Why Breathalyzer Testing is Needed at School Dances


Taylor Foster, Assistant Editor

With AP tests occupying the minds of many upperclassmen these past two weeks, prom this Saturday has been able to sneak up quickly and, with the reminder in Falcon Formation today, many students are wondering how La Salle’s relatively new addition of breathalyzer testing at dances will affect their ability to have a fun night at prom.

Back in February, when La Salle’s Vice Principal for Student Life, Mr. Brian Devine, first informed La Salle students that the school would be instituting the use of breathalyzers at school dances to discourage underage drinking, many students were wondering why such action was necessary. Personally, I don’t feel the need to criticize anyone who chooses to drink while underage, but I do believe if students are going to drink, they need to do so in a safe environment, and I don’t believe a night of dancing and driving constitutes such an environment.

This Saturday will be the second time La Salle will be using breathalyzer screening before a school dance, and for those of you who did not attend the Sadie Hawkins dance, the guidelines are fairly simple.

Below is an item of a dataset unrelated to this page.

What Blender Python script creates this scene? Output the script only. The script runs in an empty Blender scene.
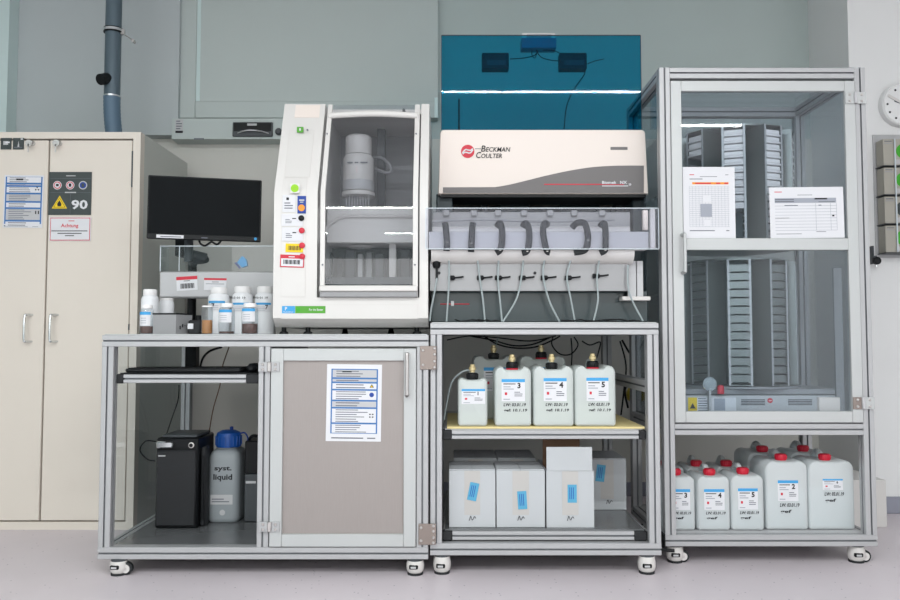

When students are in line to enter the dance they will be told to choose a random card from a deck, and depending on which card they choose they will either be told to enter the dance or take a breathalyzer test. If the students taking the breathalyzer test pass, they will be allowed to freely enter the dance. However, if a student does not pass, they will be asked to take a second breathalyzer test, and if they fail once again, their parents will be called to pick them up and the student will be asked to leave. Any student failing a second breathalyzer test will also face “severe disciplinary consequences” from the school.

In addition, once students are in the dance, the teachers and chaperones will also be on the watch for students who are intoxicated as the result of drinking before or during the dance, and will test any student that they see dancing who they believe could be drunk.

Many students have responded to this process asking why both forms of testing were necessary. With the initial breathalyzer test being based on random selection, some students explained, they did not believe it would be effective enough to actually apprehend intoxicated students; which suggests that the screening process should be more extensive. However, some other students felt that if the chaperones would be watching for drunk students during the dance like they have in the past, the screening test before entering the dance shouldn’t be necessary at all.  

Mr. Devine, as well as La Salle’s student council, thoughtfully considered these concerns when first creating the guidelines and responded, explaining that the goal of both having a test before the dance and chaperones watching, is to make screening very random. Mr. Devine explained, saying, “part of what we want to make sure we are not doing is targeting students. I think students were feeling like we were singling students out or we were making assumptions about specific students, and we weren’t, but I think students were starting to feel that way.”

I believe that based on these statements alone, any student should be able to see how the use of breathalyzers is simply to ensure student safety and that the La Salle administrative staff and student council have tried to implement the use of breathalyzers in an simultaneously effective and non-invasive way.

However, being a high school senior, I can also recognize the concerns students have that they may not be willing to voice themselves.

  • Many students probably feel like drinking is not a big deal and that getting a little buzz at a dance would not be very harmful because they think that by the end of dance they will be sober.
  • Some students may even be thinking as long as they are not drunk, driving slightly intoxicated will not inhibit their ability to drive; even though in reality it does.
  • Many students probably believe they are responsible enough to know how much alcohol they can handle and want to be able to prove their actions are not as dangerous as adults claim they are.

Ultimately, however, these concerns are somewhat invalid because every student who has ever learned anything about underage drinking knows that it is not an insignificant matter. Drinking can be a big deal because it can be physically harmful to a person’s body and inhibit a person’s ability to make positive choices and their ability to drive.

The point is, that while students are not unintelligent, they may feel that underage drinking is nothing to be too concerned about, even though they also know that drinking can be dangerous. However, I don’t believe that simply knowing that something is dangerous is preventative enough to keep students from underage drinking. Because of this, I think the school made a good choice in deciding to institute breathalyzers, because for the sake of safety, there does need to be an effective deterrent to keep students from drinking.